Something else you can remind yourself about when you’re having feelings about a code review is that nobody gives advice to people they don’t believe can do better. If you believe someone can’t learn you don’t bother giving them a code review, you quietly fix what you can while they’re not looking and hope they eventually get fired. Bothering to give someone feedback is a statement that they’re worth the effort.

The most important piece of advice I can give you, though, is that you need to be able to take a step back both from your feelings. Meditation is great for this, by the way. I’m going to steal Headspace’s traffic metaphor here because it’s really good: training your mind isn’t about forcibly clearing it, it’s about learning to watch your thoughts and feelings go by like cars on the road and not needing to run out into the street and direct traffic. Having a feeling doesn’t mean you have to do something about it right then, you can wait a bit and see if it’s still important.
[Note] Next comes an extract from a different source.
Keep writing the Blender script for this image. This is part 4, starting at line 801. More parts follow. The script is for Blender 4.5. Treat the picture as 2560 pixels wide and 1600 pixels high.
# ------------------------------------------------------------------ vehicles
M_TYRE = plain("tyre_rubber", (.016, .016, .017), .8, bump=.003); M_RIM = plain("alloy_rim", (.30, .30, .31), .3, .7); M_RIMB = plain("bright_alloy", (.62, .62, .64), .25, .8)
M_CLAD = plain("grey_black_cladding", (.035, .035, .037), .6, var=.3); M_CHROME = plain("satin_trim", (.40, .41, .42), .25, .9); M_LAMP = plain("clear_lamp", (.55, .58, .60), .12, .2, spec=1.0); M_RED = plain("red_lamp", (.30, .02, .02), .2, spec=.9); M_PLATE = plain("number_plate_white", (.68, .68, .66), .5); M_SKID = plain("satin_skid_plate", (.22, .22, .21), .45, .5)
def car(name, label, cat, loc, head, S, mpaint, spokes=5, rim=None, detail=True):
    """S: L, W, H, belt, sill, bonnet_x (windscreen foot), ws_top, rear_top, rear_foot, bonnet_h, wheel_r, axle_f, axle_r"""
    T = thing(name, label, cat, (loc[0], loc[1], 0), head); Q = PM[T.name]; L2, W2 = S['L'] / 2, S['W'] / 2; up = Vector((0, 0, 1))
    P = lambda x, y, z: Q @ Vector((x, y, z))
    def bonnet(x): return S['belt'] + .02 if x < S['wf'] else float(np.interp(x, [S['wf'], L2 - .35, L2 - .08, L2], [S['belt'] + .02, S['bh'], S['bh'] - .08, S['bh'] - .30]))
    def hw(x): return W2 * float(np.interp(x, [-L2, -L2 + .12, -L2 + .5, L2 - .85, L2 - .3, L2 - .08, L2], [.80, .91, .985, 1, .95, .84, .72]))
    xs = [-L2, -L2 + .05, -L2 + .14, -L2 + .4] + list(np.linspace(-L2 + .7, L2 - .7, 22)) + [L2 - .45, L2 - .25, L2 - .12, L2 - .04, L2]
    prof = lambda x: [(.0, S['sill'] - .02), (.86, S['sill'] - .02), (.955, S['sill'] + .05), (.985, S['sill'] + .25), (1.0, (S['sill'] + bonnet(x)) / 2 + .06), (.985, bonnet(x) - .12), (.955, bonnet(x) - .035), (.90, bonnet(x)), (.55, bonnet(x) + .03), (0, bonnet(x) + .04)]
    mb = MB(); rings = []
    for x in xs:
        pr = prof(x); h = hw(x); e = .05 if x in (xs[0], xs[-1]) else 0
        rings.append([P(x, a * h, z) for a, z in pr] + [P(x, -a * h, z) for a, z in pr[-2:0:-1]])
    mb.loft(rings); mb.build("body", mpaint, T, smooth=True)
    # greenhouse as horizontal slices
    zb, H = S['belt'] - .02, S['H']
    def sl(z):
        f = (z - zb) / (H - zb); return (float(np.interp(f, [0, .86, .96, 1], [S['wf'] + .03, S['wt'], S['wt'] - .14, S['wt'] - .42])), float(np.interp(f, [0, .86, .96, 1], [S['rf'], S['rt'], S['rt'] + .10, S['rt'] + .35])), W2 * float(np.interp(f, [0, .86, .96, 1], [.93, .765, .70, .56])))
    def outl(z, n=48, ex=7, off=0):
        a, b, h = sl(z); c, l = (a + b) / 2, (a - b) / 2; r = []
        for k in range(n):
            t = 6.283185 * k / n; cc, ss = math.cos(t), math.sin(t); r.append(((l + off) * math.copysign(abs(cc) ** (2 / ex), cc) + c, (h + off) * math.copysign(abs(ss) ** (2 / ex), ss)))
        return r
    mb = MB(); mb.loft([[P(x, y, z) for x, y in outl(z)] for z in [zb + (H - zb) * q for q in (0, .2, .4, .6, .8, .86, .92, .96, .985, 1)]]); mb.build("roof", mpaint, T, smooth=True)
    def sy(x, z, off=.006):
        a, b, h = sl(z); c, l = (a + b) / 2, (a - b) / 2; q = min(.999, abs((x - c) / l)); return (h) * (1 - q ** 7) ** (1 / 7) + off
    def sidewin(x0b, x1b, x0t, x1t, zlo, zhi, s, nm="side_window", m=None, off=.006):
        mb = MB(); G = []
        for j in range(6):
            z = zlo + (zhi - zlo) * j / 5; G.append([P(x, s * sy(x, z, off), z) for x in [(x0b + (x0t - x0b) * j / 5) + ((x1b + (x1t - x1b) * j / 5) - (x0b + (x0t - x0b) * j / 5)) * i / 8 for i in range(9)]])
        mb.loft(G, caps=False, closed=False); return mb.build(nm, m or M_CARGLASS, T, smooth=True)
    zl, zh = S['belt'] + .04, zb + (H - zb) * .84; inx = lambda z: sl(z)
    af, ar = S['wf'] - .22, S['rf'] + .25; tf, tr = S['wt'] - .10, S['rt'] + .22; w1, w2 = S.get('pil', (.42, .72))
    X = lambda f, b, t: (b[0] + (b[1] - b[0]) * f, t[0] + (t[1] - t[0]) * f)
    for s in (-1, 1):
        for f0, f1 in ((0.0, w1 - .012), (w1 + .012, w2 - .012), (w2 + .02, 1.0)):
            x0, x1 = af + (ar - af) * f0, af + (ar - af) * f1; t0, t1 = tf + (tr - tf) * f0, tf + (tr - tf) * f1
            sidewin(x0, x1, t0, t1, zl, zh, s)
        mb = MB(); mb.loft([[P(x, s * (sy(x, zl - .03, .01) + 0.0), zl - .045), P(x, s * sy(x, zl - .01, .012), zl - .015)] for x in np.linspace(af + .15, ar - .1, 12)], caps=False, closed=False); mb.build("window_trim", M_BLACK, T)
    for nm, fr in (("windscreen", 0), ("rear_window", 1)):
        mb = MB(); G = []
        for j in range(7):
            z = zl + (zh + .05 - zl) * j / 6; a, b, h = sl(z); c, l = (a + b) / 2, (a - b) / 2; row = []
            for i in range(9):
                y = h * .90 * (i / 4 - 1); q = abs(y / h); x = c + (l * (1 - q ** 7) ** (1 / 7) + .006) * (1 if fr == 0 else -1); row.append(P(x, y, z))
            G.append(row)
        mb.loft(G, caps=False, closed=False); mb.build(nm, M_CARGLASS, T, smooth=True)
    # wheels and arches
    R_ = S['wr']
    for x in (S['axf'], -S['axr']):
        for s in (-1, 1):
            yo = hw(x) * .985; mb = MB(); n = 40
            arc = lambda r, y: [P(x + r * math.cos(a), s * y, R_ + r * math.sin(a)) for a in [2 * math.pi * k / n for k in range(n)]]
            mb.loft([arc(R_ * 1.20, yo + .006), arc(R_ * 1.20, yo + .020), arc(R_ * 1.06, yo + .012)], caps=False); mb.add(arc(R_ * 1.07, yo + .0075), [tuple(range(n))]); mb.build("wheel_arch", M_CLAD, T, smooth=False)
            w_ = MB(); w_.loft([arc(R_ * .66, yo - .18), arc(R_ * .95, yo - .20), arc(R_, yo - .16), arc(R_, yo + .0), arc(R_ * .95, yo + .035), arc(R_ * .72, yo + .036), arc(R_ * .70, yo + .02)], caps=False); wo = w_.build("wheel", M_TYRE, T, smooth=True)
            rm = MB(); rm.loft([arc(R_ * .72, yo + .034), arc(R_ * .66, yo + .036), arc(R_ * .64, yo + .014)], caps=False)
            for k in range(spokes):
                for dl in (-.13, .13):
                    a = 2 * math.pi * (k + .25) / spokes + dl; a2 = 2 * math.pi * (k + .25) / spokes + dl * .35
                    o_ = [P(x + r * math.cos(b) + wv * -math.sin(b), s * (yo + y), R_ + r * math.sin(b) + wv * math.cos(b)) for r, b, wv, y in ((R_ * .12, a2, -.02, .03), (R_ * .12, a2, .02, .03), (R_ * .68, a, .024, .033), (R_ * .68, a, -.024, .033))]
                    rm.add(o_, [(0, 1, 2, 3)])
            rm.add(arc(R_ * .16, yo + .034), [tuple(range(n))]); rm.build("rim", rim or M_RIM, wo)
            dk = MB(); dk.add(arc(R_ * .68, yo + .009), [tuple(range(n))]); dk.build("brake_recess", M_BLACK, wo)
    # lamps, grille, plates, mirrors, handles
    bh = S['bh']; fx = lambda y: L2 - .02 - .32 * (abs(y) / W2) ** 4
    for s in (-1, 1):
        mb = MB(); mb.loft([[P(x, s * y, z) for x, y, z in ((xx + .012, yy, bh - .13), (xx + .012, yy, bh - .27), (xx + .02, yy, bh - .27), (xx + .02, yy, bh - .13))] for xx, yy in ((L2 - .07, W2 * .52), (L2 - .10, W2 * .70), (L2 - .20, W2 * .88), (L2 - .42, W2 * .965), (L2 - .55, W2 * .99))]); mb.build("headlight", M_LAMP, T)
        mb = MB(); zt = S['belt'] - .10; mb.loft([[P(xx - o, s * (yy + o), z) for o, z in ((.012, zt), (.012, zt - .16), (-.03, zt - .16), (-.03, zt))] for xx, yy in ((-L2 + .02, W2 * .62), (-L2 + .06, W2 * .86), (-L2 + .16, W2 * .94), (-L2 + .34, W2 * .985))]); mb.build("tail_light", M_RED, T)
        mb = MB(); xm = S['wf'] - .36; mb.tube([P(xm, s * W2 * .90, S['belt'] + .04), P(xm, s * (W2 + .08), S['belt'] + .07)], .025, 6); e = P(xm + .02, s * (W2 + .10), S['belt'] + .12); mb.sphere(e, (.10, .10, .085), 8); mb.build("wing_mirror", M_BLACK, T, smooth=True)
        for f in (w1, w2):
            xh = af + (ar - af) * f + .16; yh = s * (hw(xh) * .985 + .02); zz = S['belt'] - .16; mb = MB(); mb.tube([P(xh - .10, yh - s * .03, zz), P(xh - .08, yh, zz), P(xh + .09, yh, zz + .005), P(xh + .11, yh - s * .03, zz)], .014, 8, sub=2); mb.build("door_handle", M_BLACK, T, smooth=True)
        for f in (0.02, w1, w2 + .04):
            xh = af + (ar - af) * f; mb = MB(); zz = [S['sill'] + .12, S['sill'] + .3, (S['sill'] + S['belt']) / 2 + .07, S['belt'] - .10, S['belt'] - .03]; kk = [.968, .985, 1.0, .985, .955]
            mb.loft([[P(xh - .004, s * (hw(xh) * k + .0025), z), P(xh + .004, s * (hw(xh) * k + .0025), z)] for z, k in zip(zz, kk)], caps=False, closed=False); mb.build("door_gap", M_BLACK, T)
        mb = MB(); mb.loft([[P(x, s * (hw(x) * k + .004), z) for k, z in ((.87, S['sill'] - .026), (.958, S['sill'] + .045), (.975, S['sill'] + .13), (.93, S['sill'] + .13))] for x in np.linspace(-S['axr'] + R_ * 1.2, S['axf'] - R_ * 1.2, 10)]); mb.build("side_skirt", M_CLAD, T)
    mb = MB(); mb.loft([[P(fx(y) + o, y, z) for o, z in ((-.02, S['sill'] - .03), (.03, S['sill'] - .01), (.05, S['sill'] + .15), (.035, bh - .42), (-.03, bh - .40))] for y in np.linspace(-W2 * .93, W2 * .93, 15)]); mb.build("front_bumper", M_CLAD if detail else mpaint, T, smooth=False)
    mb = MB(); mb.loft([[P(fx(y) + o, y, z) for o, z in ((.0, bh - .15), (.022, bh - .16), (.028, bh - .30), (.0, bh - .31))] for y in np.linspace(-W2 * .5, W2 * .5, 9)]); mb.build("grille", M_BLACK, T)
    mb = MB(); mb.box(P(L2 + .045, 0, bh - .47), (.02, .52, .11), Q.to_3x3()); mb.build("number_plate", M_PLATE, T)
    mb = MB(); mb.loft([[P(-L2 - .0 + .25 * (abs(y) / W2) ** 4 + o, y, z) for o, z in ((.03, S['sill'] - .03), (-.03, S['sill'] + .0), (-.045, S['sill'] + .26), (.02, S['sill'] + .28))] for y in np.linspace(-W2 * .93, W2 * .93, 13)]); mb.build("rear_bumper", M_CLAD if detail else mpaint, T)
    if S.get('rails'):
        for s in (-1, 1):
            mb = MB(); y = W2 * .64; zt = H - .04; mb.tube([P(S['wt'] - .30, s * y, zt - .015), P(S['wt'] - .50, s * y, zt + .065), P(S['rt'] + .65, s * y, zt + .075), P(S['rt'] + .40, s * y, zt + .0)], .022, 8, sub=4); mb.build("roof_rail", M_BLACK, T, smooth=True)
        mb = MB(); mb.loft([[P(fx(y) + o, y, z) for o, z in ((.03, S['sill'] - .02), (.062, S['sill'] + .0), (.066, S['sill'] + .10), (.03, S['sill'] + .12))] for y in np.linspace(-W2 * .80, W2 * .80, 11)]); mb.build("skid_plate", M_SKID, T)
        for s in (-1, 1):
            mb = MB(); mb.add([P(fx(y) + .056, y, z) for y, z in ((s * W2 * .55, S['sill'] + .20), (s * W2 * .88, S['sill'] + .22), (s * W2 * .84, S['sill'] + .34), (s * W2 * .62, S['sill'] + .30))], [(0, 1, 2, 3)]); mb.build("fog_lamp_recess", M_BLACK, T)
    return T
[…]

That stepping back thing is useful for more than just code reviews, too. Professional software development can be really frustrating for reasons that have nothing to do with writing code. Features get changed or cut, projects get dropped, companies change direction, sometimes things never make it into production no matter how much you believe in them or how hard you try. If you can’t step back from your attachment to a project and accept that things don’t always go the way you wish they would or even the way they logically ought to, you’re going to have a bad time in this field (or any other for that matter).

While you’re at it, literally step away from the computer now and then and do something else. Not only can you become a better programmer and still have a life, but having a life will make you a better programmer. Nerds tend to hyperfocus, which is great when you have a concrete task to get done but not quite as great when you lose all sense of perspective because you do nothing but code all day. Having other things you’re good at and other things to look forward to really helps put that one bad code review into perspective.